“Why is it that everybody is so eager to use military force?” Obama recently and plaintively asked about Ukraine. In reality, nobody is. What actual earthlings are eager for is sending military assistance to Ukraine’s woefully equipped forces.
That’s what the interim prime minister asked for when he visited here in March — and was denied. Two months later, military assistance was the first thing Petro Poroshenko, Ukraine’s newly elected president, said he wanted from the United States. Note: not boots on the ground.
Same for Syria. It was Obama, not his critics, who went to the brink of a military strike over the use of chemical weapons.

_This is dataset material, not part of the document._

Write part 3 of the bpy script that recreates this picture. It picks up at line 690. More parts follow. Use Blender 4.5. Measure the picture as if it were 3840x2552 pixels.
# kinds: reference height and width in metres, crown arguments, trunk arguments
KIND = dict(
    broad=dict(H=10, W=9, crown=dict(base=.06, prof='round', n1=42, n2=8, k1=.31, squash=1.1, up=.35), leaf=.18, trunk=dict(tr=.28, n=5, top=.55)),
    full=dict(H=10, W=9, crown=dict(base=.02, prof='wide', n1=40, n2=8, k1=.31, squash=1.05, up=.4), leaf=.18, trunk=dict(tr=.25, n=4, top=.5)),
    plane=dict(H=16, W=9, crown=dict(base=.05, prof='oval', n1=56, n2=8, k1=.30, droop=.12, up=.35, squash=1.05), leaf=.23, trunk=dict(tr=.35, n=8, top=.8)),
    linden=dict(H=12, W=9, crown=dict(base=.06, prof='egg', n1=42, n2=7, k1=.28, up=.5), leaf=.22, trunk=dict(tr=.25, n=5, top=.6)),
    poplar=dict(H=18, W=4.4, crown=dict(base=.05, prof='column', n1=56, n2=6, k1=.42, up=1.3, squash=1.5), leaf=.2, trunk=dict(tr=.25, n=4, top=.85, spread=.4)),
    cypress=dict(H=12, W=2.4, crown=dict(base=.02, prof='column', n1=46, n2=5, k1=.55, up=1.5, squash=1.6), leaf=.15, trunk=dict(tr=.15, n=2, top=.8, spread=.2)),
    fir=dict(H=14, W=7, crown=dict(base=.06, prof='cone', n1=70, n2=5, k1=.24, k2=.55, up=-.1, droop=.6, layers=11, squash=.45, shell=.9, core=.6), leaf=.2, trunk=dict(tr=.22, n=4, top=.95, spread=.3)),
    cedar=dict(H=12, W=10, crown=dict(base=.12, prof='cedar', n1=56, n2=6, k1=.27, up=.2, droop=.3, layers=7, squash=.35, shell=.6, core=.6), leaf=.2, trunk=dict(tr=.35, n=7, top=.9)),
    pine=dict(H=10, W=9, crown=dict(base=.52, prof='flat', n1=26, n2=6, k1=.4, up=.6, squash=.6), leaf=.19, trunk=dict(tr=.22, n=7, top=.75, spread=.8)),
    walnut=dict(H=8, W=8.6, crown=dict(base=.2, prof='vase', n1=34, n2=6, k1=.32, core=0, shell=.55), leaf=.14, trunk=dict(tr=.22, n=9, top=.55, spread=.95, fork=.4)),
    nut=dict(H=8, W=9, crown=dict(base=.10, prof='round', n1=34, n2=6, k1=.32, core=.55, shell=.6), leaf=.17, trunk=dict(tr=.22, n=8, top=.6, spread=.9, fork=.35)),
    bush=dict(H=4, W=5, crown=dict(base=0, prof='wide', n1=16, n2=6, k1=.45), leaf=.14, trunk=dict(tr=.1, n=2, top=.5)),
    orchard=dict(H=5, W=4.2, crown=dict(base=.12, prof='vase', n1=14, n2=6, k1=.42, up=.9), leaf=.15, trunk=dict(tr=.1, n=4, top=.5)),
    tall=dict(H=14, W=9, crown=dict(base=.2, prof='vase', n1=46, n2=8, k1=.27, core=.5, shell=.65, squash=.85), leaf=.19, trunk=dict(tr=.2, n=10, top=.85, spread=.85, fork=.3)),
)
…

From which he then flinched. Critics have been begging Obama to help train and equip the outmanned and outgunned rebels — a policy to which he now intimates he might finally be coming around.
Three years late. Qusair, Homs, and major suburbs of Damascus have already been retaken by the government. The battle has by now so decisively tilted toward Assad — backed by Russia, Iran, and Hezbollah, while Obama dithered — that Assad is holding triumphal presidential elections next week.
Amid all this, Obama seems unaware of how far his country has fallen.
Read the whole thing, of course.
After five-plus years of watching Professor Ditherton Wiggleroom’s endless Hamlet act, there’s but one safe conclusion to draw. It isn’t that he makes bad decisions — every president makes mistakes. It’s that he takes so long to come to a decision, and that decision is so often at odds with his previous pronouncements, that our allies have decided Wiggleroom isn’t to be trusted and our adversaries know he isn’t often to be feared. He’s good for a drone strike, and the occasional outburst of leading from behind, but about the only thing you can rely on is that chaos will follow in his wake.